↓

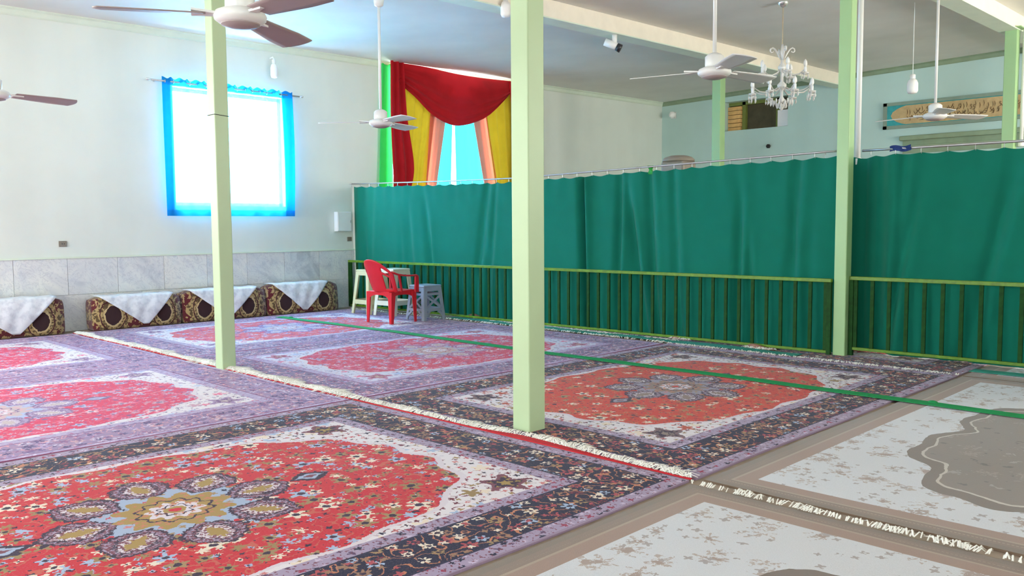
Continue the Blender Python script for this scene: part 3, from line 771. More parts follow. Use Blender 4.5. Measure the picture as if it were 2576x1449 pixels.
# ------------------------------------------------------------------ wall cushions with lace cloths
def cushion(y0, y1, label, lace_label, h=.44, tri=(.08, .92, .5)):
    L = y1-y0; cx, cyy = XW+.20, (y0+y1)/2
    e = thing('wall_cushion', label, 'cushion', (cx, cyy, 0), group='floor cushions along the wall')
    def half(z): return .155*(1-.25*(z/h))
    vs = []; nx, ny, nz = 6, 20, 8
    bb = B()
    bm = bmesh.new(); bmesh.ops.create_cube(bm, size=1)
    bmesh.ops.subdivide_edges(bm, edges=bm.edges, cuts=9, use_grid_fill=True)
    for v in bm.verts:
        x, y, z = v.co*2
        bul = (1-abs(y)**4)*(1-abs(z)**4)
        kx = .125*(1+.22*bul) if abs(x) > .01 else .125
        rx = 1-.12*(abs(y)**8)-.15*(max(0, z)**6)
        lean = -.03*(z+1)/2
        v.co = Vector((x*kx*rx+lean, y*L/2*(1-.02*abs(z)**6), (z+1)/2*h*(1-.10*abs(y)**10)+.012))
    me = bpy.data.meshes.new('cover'); bm.to_mesh(me); bm.free()
    obj('cover', me, M['cushion'], e, smooth=True)
    lc = thing('lace_cloth', lace_label, 'cloth', (cx, cyy, h), group='lace cloths on the cushions')
    a, b_, tip = tri
    def fn(i, j):
        y = (-.5+a+(b_-a)*i)*L
        if j < .3:
            t = j/.3; x = -.10+t*.235; z = .022+.004*math.sin(i*20)
            return (x-.02, y, z)
        t = (j-.3)/.7; ty = (-.5+tip)*L
        yy = y+(ty-y)*t*.93
        x = .118+.045*math.sin(PI*min(1, t*.9))+.012+.006*math.sin(yy*30+t*5)
        z = .020-t*(h-.02)*(.97)
        return (x, yy, z)
    obj('cloth', B().grid(fn, 24, 26), M['lace'], lc, smooth=True, thick=.005)
cushion(2.42, 3.64, 'leftmost maroon and gold plush cushion against the marble wall', 'white lace cloth over the leftmost cushion', .46, (.0, .93, .55))
cushion(3.97, 5.12, 'second maroon and gold cushion from the left against the wall', 'white lace cloth over the second cushion from the left', .42, (.07, .90, .58))
cushion(5.15, 6.40, 'maroon and gold plush cushion partly hidden by the slim pillar', 'white lace cloth over the cushion behind the slim pillar', .43, (.07, .88, .52))
cushion(6.43, 7.66, 'rightmost maroon and gold cushion nearest the green railing', 'white lace cloth over the rightmost cushion', .45, (.06, .84, .50))

# ------------------------------------------------------------------ plastic chair and stools
def chair():
    e = thing('plastic_armchair', 'red plastic armchair standing beside the stools', 'chair', (-9.31, 7.12, .016), math.radians(4))
    e.scale = (.92, .95, 1)
    R_ = M['red_plastic']
    def seat(i, j):
        x = (i-.5)*.46*(1+.08*j); y = -.23+.46*j
        z = .42-.02*math.sin(PI*i)*math.sin(PI*j)+.012*j
        return (x, y, z)
    obj('seat', B().grid(seat, 12, 12), R_, e, smooth=True, thick=.016)
    ap = B()
    for (x0, y0, x1, y1) in ((-.23, -.23, .23, -.23), (-.245, .23, .245, .23), (-.23, -.23, -.245, .23), (.23, -.23, .245, .23)):
        def fn(i, j, x0=x0, y0=y0, x1=x1, y1=y1):
            return (x0+(x1-x0)*i, y0+(y1-y0)*i, .425-j*(.045+.06*abs(i*2-1)**3))
        ap.grid(fn, 14, 3)
    obj('apron', ap, R_, e, thick=.012)
    def back(i, j):
        a = i*2-1
        zt = .86-.20*abs(a)**2.6
        z = .42+(zt-.42)*j
        y = -.235+.13*abs(a)**2.2-(z-.42)*.40
        x = .265*a*(1+.10*j)
        return (x, y, z)
    def hole(i, j):
        a = abs(i*2-1)
        return (.56 < a < .86 and (.12 < j < .62 or .70 < j < .84))
    obj('backrest', B().grid(back, 40, 26, hole), R_, e, smooth=True, thick=.014)
    for sx in (-1, 1):
        pts = [(sx*.262, -.215, .69), (sx*.285, -.12, .655), (sx*.295, 0, .635), (sx*.298, .12, .630), (sx*.29, .22, .632), (sx*.282, .255, .615)]
        am = B()
        n = len(pts)
        def arm(i, j, pts=pts, sx=sx):
            t = i*(n-1); k_ = min(int(t), n-2); f = t-k_
            p = [pts[k_][q]*(1-f)+pts[k_+1][q]*f for q in range(3)]
            return (p[0]+(j-.5)*.055, p[1], p[2]+.008*math.sin(PI*j))
        am.grid(arm, 20, 4); obj('armrest', am, R_, e, smooth=True, thick=.016)
        obj('arm_post', B().tapered((sx*.272, .245, .40), (.03, .075), (sx*.286, .238, .628), (.03, .06)), R_, e, bevel=.006)
        obj('arm_strut', B().tapered((sx*.262, -.03, .42), (.018, .03), (sx*.288, -.10, .65), (.018, .03)), R_, e)
    for sx, sy in ((-1, -1), (1, -1), (-1, 1), (1, 1)):
        fx, fy = sx*.235, sy*.225; tx, ty = sx*.235, sy*.215
        lg = B()
        lg.tapered((fx*1.06, fy*1.05, 0), (.042, .014), (tx, ty+sy*.012, .42), (.085, .014))
        lg.tapered((fx*1.06+sx*.018, fy*1.05-sy*.016, 0), (.012, .040), (tx+sx*.034, ty-sy*.024, .42), (.012, .075))
        obj('leg', lg, R_, e)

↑

Pull out each line of the listing that holds the string "from".

Problem solution:
Continue the Blender Python script for this scene: part 3, from line 771. More parts follow. Use Blender 4.5. Measure the picture as if it were 2576x1449 pixels.
cushion(3.97, 5.12, 'second maroon and gold cushion from the left against the wall', 'white lace cloth over the second cushion from the left', .42, (.07, .90, .58))